SUMMARY OF ARGUMENT
This is not a case about regulating homeless encampments. Instead, given the breadth of the challenged municipal ordinances, this case presents a critical issue about the criminalization of poverty: whether people experiencing involuntary homelessness in a city with no shelter beds can be punished with fines, fees, and criminal penalties if they sleep in public areas with rudimentary protection from the elements such as pillows and blankets—the unavoidable consequence of being without a home. In a country experiencing record rates of homelessness due to an affordable housing crisis and rising costs occasioned by public policy failures, the answer should be obvious. While policy solutions are needed to resolve our homelessness crisis, they cannot violate the constitutional rights of those surviving under the pressing weight of poverty.
The Eighth Amendment applies to a range of penalties and limits the conduct that can be criminalized in the first place. Enforcing the municipal ordinances at issue would constitute cruel and unusual punishment for three reasons: (1) status crimes are categorically cruel and unusual under Robinson v. California, 370 U.S. 660 (1962) and this Court’s Eighth Amendment jurisprudence; (2) local governments cannot circumvent Robinson through multistep civil and criminal statutory schemes that punish someone for an aspect of their status; and (3) criminalizing poverty conflicts with contemporary standards of decency. When analyzing what penalties can be imposed under the Eighth Amendment, this Court has stressed that “the sanction imposed cannot be so totally without penological justification that it results in the gratuitous infliction of suffering.” The lack of penological justification in this case cannot be more glaring. As legislators in Grants Pass have openly acknowledged, the aim of the ordinances is to banish poor people within city limits—i.e. “to make it uncomfortable enough for [unhoused persons] in our city so [sic] they will want to move on down the road.”4 A desire to make life as unpleasant as possible for people who already lack a safe place to sleep at night lacks a legitimate penological justification and “results in the gratuitous infliction of suffering” condemned by this Court.
Although Petitioner and its amici assert that affirming the lower court’s holding would leave local and state officials helpless to address homelessness, these assertions are wrong. Affirmance only prevents officials from violating the constitutional rights of those experiencing homelessness through a scheme of financial and criminal punishment.
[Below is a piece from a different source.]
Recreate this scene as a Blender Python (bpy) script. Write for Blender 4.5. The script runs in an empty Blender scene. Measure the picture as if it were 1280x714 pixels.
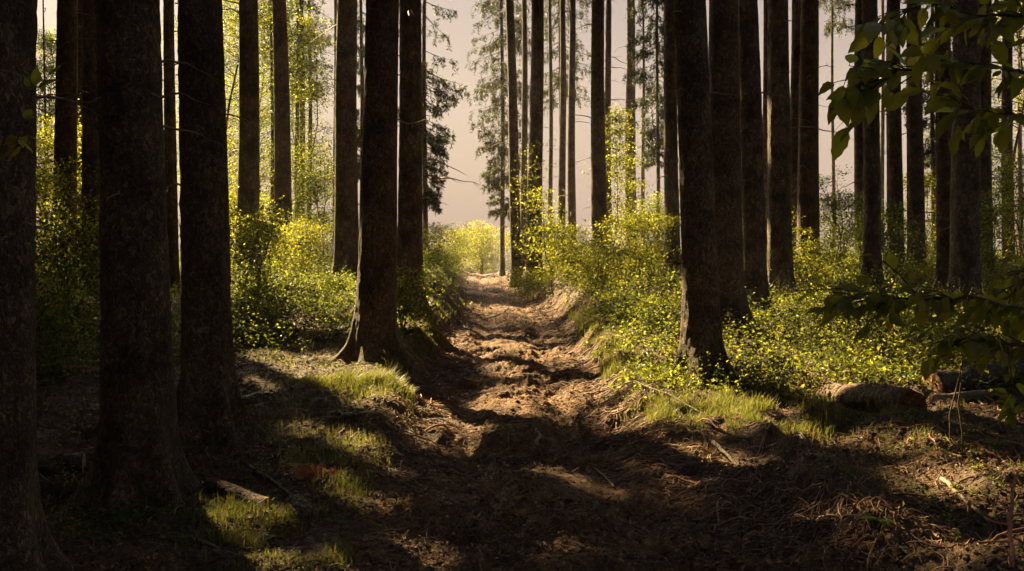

Local and state officials can still address homelessness through policy choices that do not punish individuals for their involuntary status contrary to Robinson, which is entitled to stare decisis. This case does not extend Robinson beyond its narrow holding, and falls squarely within the judicially manageable limits on criminalization of homeless individuals created by Robinson and its progeny Powell v. Texas, 392 U.S. 514 (1968).
For the LGBTQI+ community in particular, whom amici represent, the impact of ordinances like the ones at bar are dire. Members of the LGBTQI+ community already experience homelessness at staggering rates due to discrimination in education, employment, and housing, among others—fueling a pernicious cycle of poverty, homelessness, and incarceration. It does not have to be this way. The heightened societal challenges faced by LGBTQI+ community members experiencing homelessness should not be exacerbated by policy choices which violate their constitutional right to not be criminalized on the basis of their status as homeless individuals.
Accordingly, amici respectfully request that this Court affirm the Ninth Circuit’s decision that “it is an Eighth Amendment violation to criminally punish involuntarily homeless persons for sleeping in public if there are no other public areas or appropriate shelters where those individuals can sleep,” Pet. App. 19a (citation omitted), consistent with the Court’s sound jurisprudence and contemporary standards of decency.